Возможны те или иные изменения и в рядах пролетарской литературы. В 1923 году мы видели уход вправо некоторых виднейших деятелей «Кузницы», вышедших из нее и оказавшихся в пресловутом союзе писателей. Нашлись единичные дезертиры и в Московской Ассоциации Пролетарских Писателей. Причин для появления таких перебежчиков у нас более, чем достаточно. Нажим буржуазной и мелко-буржуазной идеологии, формальное превосходство буржуазных писателей, отрыв многих пролетарских писателей от производства и от общественной жизни, заражение узким профессионализмом, материальная необеспеченность, толкающая в низины богемно-кабацкого жития, — все это способствует дезертирству наименее выдержанных и закаленных бойцов пролетарской литературы. К тому же, отрицание многими виднейшими партийными товарищами самой возможности существования пролетарской литературы, литературная ориентация наших издательств и журналов еще более подрывают творческую волю пишущего пролетарского молодняка, еще более способствуют растворению его отдельных представителей в «попутнической» среде. Что-ж, какая борьба обходится без дезертиров?
По мере того, как укрепление экономического положения республики позволит уделить больше средств и сил культурному фронту и его литературному участку, по мере того, как выпрямится литературная политика наших издательств и журналов, — все меньше и меньше будет перебежчиков и дезертиров из лагеря пролетарской литературы, все больше и больше будет «попутчиков», перешедших на точку зрения рабочего класса. Во всяком случае, несмотря на отдельные перегруппировки, несмотря на ту или иную эволюцию отдельных писателей, — 1923 год был годом отчетливого классового разграничения литературных сил.
То обстоятельство, что художественная литература привлекла, наконец, серьезное внимание нашей партии и пролетарской общественности, что партийный с'езд признал необходимость определенного руководства художественной литературой, как средством общественного воздействия, — является крупнейшим достижением. Это признание, на ряду с оформлением борющихся на литературном фронте творческих армий, создает предпосылки для предстоящего намечения твердой и правильной партийной литературной политики.

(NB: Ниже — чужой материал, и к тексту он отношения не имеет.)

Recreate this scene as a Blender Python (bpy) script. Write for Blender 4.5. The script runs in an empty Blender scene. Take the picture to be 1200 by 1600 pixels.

Не менее показателен истекший год и в области производства вещей. Я не собираюсь здесь делать перечисление и разбор всех заслуживающих внимания художественных произведений, появившихся в 1923 году. Да этого вовсе и не нужно для моей цели. Я остановлюсь только на наиболее характерных явлениях, позволяющих определить те тенденции дальнейшего развития литературы, которые наметились фактически в прошлом году.
2. Бесплодная смоковница
Буржуазно-дворянская литература не создала ни одной вещи, которая заслуживала бы серьезного внимания. Ахматова хранила гробовое молчание. Эмигранты услаждались изысканиями Мережковского о мистических сексуальных учениях древности. Более или менее любопытна, может быть, книга стихов Марины Цветаевой «Ремесло», вышедшая в Берлине. Цветаева печатает свои стихи и в нашем добросердечном Госиздате, и в эсэровских «Современных Записках», но душа ее вряд ли испытывает подобное раздвоение. Идеологически и психологически Цветаева — целиком эмигрантка. И «Ремесло» — зловещая эмигрантская книга. Наиболее искренни и до жути сильны те строки ее книги, в которых она оплакивает старую Россию:
Что выйдет из Цветаевой в будущем, — не берусь гадать; но сейчас эта талантливая поэтесса безнадежно запуталась в эмигрантских силках и тенетах, и ее стихи не принадлежат к тем, которые могут заставить ответно забиться сердца читателей-трудящихся.
Алексей Толстой, аристократический стилизатор старины, у которого графский титул не только в паспорте, но и в писательской чернильнице, подарил нас «Аэлитой», вещью слабой и не оригинальной. После Уэлльсовских фантазий, после интереснейших утопий А. Богданова, полет фантазии Толстого кажется невысоким. Настроение, пронизывающее роман, настолько пассивно, настолько сантиментально, что вызывает досаду. И напрасно некоторые товарищи думают, что роман спасается фигурой Гусева. Как и большинство непролетарских писателей, Алексей Толстой из всей нашей революции сумел выхватить лишь образчик стихийного бунтарства. Гусев, показанный в окружении коммунистов, обуздывающих бунтарскую стихию и твердо идущих к цели, был бы правдивым и ярким типом. Гусев, показанный рядом с опустошенным душевно и безнадежно надломленным интеллигентом Лосем; Гусев, призванный персонифицировать Октябрьскую революцию, превращается в неверный, искажающий символ. И заключительный аккорд «Аэлиты», — эта междупланетная любовная переписка, лучше всего вскрывает фальшь романа, лучше всего доказывает, что «Аэлита» чужда пролетариату.